Clark noted the contract deal “is very transparent.”

If Manteca Unified, for example receives a 3.46 percent COLA that brings in $6,516,827 in new and unrestricted cash, 85 percent or $5,539,303 would go to employee salary and benefit increases. That $5,539,303 would be divided among the five bargaining groups proportionately to what is set aside for employees in the unit in terms of salary and benefits.

That broken down is $3,584,242 for the Manteca Educators Association, $1,290,525 for the California Schools Employee Association Unit 50, $72,509 for CSEA Unit 864, $178,214 for classified supervisors and administrators, and $413,813 for certificated administrators. That equates to a 2.94 percent increase on the adopted salary schedules for all bargaining units.

The May revise from the state based on the school funding  COLA proposed for the California budget for the 2019-2020 fiscal year is now at  3.26 percent.

Based on the May revise for COLA payment from the state the district next fiscal year will spend $226.4 million from the general fund on salaries and benefits. That includes a 2.94 percent pay increase on salary schedules funded by the 3.26 percent COLA being paid by the state.

That contrasts with $229.3 million being spent in the current fiscal year for salaries and benefits. The higher amount reflects an 8 percent one-time payment to employees that was off the salary schedule.

If an employee, this year was making $50,000 they received an additional one-time payment of $4,000 or 8 percent of their salary. For the upcoming fiscal year they will receive $1,470 based on the 2.94 percent increased funding with 85 percent of every 1 percent of the COLA the state grants.

Going forward into the 2020-2021 fiscal year, the base salary of that employee will be $51,470 (with the 2.94 percent pay raise from the 2019-2020 fiscal year factored in). If the state grants a 2 percent funding COLA to the district for the 2020-2021 fiscal year, that employee would receive a $1,029 pay hike.

The decision to award a one-time payment off of the salary schedule of 8 percent avoided that increase from being built into the salary schedule that would substantially increase the salary and benefit costs as the years unfold by compounding that 8 percent hike. Historically the district avoids using one-time funds for reoccurring costs as it would obligate future budget years.

The 85 percent of 1 percent of state granted COLAs on unrestricted funds will mean employee groups as well as the district will know exactly what will be going to salaries and benefits. Only 15 percent of the MUSD general fund budget goes to non-salary and benefit costs.

It also assures the district will have the funding needed to support classrooms whether it is maintenance, energy, materials, and such as inflation goes up.

In addition it helps keep costs in alignment with anticipated state funding to allow the district to work toward having a balanced budget for the current year but also two years into the future as mandated by the state when they have no idea what funding the state will provide in the second and third year.

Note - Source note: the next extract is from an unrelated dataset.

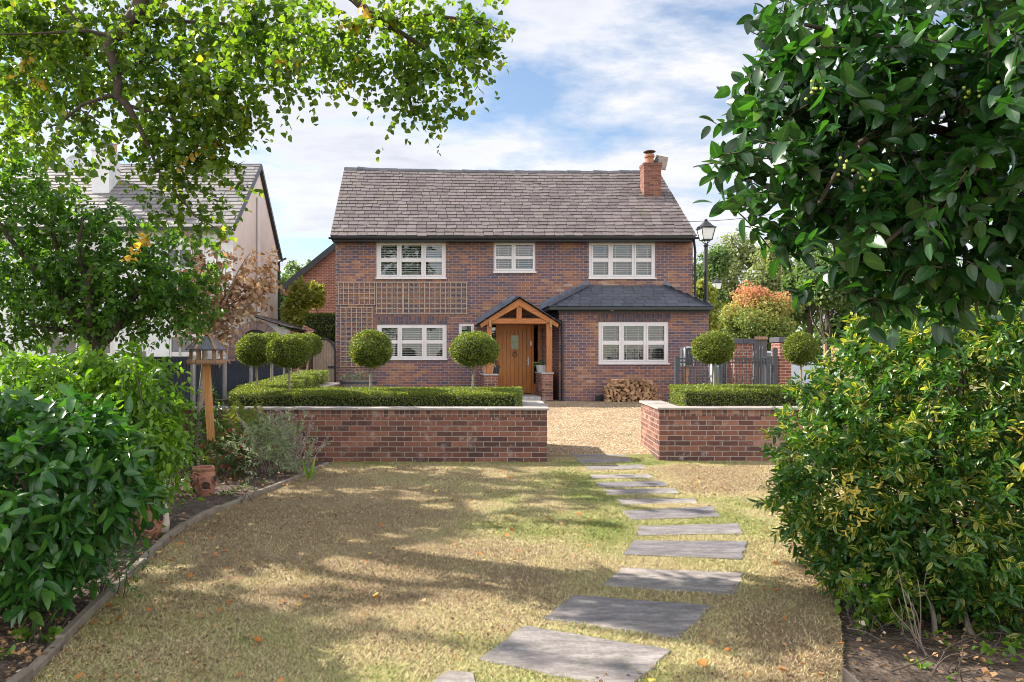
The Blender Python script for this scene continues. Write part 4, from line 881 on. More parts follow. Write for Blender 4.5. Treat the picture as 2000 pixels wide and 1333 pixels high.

And it does make the process transparent given the entire rationale behind a COLA is to keep a district — and teachers as well as other employees — even against inflation.

The district continues to face increasing retirement costs. The California State Teachers Retirement System last fiscal year required a 28.016 percent employer contribution that is expected to drop to 20.7 percent in the upcoming fiscal year. For staff covered under the California Public Employees Retirement System the employer contribution for the current fiscal year is 16.28 percent compared to 17.1 percent for the fiscal year starting July 1.